<<<<

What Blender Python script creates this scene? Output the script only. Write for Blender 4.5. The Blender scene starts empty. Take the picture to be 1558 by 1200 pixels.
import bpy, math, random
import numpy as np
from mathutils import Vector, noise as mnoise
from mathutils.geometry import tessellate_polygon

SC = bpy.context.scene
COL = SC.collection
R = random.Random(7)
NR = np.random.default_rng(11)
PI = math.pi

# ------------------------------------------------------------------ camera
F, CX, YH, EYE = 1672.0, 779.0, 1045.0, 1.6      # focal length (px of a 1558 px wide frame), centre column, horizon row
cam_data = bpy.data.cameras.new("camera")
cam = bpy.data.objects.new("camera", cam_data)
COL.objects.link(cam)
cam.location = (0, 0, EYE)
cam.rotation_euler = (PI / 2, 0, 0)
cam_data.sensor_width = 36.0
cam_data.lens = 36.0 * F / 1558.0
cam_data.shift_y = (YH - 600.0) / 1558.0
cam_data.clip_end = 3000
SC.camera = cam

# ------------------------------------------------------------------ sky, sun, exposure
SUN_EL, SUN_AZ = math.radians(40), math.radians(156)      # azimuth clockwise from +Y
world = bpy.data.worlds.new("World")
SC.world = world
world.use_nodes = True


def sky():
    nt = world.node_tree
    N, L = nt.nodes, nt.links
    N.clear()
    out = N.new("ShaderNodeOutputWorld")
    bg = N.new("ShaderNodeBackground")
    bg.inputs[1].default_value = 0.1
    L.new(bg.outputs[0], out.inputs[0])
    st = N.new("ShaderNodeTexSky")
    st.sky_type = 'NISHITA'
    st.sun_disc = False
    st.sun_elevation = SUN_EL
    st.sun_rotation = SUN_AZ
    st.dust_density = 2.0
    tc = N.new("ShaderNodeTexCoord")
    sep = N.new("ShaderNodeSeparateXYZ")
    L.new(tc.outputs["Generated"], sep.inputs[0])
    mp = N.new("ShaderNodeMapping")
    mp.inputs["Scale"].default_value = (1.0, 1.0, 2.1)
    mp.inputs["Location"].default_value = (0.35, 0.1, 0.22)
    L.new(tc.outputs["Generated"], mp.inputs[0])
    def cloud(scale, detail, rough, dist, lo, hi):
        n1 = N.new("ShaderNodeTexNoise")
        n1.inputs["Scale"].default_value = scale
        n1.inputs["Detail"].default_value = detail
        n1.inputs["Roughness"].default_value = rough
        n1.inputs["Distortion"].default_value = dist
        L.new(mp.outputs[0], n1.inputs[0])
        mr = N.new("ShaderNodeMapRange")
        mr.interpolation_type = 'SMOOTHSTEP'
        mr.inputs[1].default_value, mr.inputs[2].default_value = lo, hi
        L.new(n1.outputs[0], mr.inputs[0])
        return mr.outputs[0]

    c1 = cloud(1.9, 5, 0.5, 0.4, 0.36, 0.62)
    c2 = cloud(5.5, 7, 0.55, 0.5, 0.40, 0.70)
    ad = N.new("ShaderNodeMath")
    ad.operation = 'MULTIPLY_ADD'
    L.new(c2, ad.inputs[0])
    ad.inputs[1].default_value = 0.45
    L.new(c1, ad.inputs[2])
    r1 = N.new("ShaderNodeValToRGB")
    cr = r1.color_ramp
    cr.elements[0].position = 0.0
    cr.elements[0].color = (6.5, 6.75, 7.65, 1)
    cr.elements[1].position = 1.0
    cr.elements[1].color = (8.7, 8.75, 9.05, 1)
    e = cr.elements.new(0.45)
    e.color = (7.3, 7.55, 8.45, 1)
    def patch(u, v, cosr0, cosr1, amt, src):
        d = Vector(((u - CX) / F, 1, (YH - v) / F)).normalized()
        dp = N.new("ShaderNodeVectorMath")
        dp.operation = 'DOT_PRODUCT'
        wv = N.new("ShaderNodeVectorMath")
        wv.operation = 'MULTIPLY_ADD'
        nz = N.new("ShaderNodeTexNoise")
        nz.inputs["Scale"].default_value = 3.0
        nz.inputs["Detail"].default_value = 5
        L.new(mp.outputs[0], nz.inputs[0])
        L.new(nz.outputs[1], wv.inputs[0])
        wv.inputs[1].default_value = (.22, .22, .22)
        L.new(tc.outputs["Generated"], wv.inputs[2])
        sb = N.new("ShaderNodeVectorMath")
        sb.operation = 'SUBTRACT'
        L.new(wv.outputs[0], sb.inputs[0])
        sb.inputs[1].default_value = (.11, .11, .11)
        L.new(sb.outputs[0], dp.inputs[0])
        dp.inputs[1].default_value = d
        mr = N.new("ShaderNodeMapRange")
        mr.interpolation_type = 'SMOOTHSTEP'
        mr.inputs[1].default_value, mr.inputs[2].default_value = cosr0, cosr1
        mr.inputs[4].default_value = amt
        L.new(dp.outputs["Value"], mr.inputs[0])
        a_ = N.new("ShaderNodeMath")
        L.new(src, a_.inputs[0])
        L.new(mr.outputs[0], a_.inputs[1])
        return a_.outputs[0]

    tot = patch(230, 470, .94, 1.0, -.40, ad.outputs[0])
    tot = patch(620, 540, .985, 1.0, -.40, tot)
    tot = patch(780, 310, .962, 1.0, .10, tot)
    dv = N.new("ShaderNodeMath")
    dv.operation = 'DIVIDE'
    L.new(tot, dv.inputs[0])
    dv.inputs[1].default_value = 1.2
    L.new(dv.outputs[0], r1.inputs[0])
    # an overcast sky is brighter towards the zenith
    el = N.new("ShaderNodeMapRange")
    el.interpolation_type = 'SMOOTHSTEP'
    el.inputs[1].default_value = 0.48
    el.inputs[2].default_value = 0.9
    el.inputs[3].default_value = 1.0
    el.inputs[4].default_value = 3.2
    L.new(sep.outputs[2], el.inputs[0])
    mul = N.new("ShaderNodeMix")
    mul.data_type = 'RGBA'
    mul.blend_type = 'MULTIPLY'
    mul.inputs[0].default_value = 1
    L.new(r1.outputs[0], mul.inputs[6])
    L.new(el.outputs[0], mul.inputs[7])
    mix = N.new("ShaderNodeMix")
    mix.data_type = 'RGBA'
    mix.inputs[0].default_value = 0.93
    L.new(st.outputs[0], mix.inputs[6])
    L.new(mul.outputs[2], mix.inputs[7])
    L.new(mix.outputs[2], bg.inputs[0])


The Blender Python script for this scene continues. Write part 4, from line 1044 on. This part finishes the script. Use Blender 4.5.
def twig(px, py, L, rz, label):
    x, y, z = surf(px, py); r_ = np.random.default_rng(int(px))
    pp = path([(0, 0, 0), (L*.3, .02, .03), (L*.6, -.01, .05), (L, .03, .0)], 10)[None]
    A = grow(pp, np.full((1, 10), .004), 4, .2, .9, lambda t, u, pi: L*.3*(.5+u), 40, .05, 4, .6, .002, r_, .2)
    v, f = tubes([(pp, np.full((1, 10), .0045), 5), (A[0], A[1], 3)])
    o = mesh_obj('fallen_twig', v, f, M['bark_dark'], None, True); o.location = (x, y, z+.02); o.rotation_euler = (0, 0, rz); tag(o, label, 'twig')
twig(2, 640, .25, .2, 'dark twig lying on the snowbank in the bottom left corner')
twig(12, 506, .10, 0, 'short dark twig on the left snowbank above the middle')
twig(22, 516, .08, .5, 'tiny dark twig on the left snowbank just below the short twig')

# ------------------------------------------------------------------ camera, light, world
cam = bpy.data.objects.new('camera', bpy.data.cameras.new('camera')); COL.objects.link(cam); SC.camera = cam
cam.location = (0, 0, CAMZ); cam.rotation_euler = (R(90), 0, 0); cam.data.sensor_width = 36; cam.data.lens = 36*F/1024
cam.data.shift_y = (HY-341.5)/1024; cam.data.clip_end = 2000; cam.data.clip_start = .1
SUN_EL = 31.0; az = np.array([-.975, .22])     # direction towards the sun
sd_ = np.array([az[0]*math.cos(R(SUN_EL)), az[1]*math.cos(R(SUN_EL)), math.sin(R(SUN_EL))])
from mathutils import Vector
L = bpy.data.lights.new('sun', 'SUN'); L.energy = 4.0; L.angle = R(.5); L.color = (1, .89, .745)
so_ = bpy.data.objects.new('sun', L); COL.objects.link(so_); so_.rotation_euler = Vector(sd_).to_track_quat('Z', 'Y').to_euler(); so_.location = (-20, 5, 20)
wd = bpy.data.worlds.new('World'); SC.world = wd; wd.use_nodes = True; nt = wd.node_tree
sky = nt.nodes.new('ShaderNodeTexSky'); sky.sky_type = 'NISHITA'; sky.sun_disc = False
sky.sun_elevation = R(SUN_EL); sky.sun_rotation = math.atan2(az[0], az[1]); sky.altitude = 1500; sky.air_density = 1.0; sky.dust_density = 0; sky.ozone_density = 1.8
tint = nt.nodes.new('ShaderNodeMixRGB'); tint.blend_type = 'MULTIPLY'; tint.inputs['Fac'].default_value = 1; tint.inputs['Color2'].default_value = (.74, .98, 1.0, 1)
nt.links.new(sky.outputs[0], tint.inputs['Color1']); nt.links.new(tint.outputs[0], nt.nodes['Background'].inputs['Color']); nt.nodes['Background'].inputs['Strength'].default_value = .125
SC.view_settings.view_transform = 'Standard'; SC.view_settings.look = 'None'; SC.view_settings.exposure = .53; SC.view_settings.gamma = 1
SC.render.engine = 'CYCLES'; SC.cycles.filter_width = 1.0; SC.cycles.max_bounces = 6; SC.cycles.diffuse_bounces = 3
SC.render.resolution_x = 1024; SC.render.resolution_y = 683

>>>>

» Problem statement
Exact reproduction is required: output the lines from the start of the entries above through the line with "PI = math.pi".

» Answer for the task
What Blender Python script creates this scene? Output the script only. Write for Blender 4.5. The Blender scene starts empty. Take the picture to be 1558 by 1200 pixels.
import bpy, math, random
import numpy as np
from mathutils import Vector, noise as mnoise
from mathutils.geometry import tessellate_polygon

SC = bpy.context.scene
COL = SC.collection
R = random.Random(7)
NR = np.random.default_rng(11)
PI = math.pi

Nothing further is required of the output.